Baghdad, Geneva: US forces backing Iraqi troops retaking Mosul from Daesh carried out an air strike on a bridge spanning the Tigris river, restricting militant movements between western and eastern parts of the city, a US official said on Tuesday.
US-trained Iraqi Counter-Terrorism Service forces are pushing deeper into east of Mosul, the last major city under control of the hard-line group in Iraq, while army and police units, Shiite militias and Kurdish fighters surround it to the west, south and north.
Militants have steadily retreated from areas around Mosul into the city. But the army’s early advances have slowed as militants dig in, using the more than 1 million civilians inside the city as a shield, moving through tunnels, and hitting advancing troops with suicide bombers, snipers and mortar fire.
Five bridges span the Tigris that runs through Mosul. They have all been mined and booby-trapped by militants who took over the city two years ago as they swept through northern Iraq and declared a caliphate in parts of Iraq and neighbouring Syria.
Despite planting mines on them, the militants have so far been able to continue using bridges which have not yet been destroyed in air strikes.
US Air Force Colonel John Dorrian, a Baghdad-based spokesman for the US-led coalition, on Tuesday said an air strike has taken out the number four bridge, the southernmost, in the past 48 hours.
“This effort impedes Daesh’s freedom of movement in Mosul, it inhibits their ability to resupply or reinforce their fighters throughout the city,” he said.
Iraqi Brigadier general Yahya Rasool, spokesman for the military’s joint operations command, said he could not confirm the air strike. But he said all the bridges across the river are mined by Daesh.
A month ago, a US air strike destroyed the No. 2 bridge in the centre of the city and two weeks later another strike took out the No. 5 bridge to the north.
But the United Nations’ International Organisation for Migration (IOM) expressed concern that the destruction of the bridges could obstruct the evacuation of civilians.
“That is a concern of IOM because this is going to leave hundreds of thousands without a quick way out of the combat,” spokesman Joel Millman told reporters in Geneva.
Meanwhile, the US said Tuesday that more than 68,000 people have fled their homes since Iraqi forces launched the offensive against Daesh.
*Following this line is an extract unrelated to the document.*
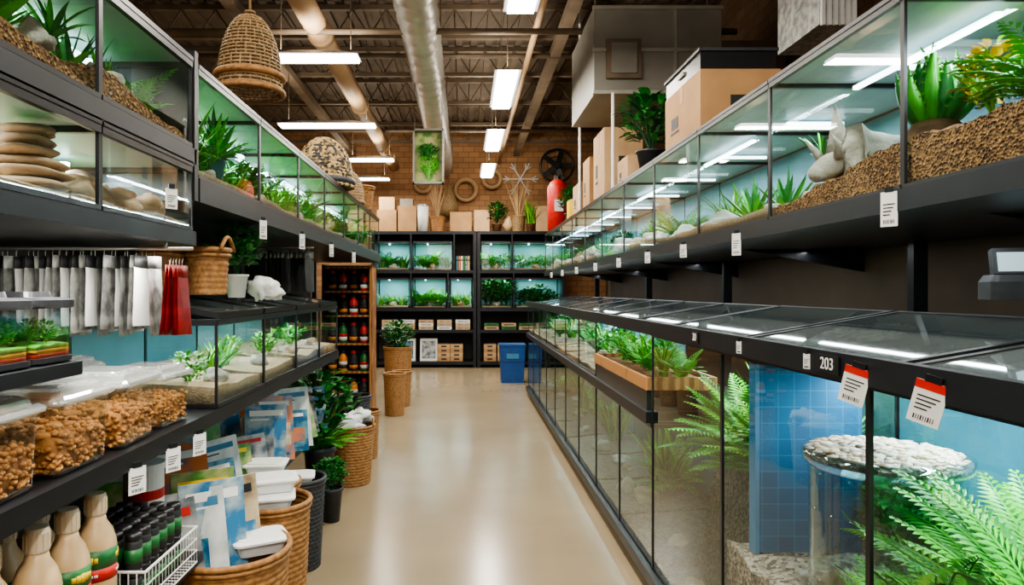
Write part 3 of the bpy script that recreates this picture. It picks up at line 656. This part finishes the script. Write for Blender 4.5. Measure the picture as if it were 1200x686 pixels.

The figure increased significantly over the past week as forces battled deep into the densely populated city, but it falls short of pre-offensive predictions.
“68,550 people are currently displaced and in need of humanitarian assistance,” the United Nations’ Office for the Coordination of Humanitarian Affairs (OCHA) said in a statement.
OCHA said the aid response to the offensive launched against the terrorists on October 17 was growing in complexity, with varying needs for different categories of civilians.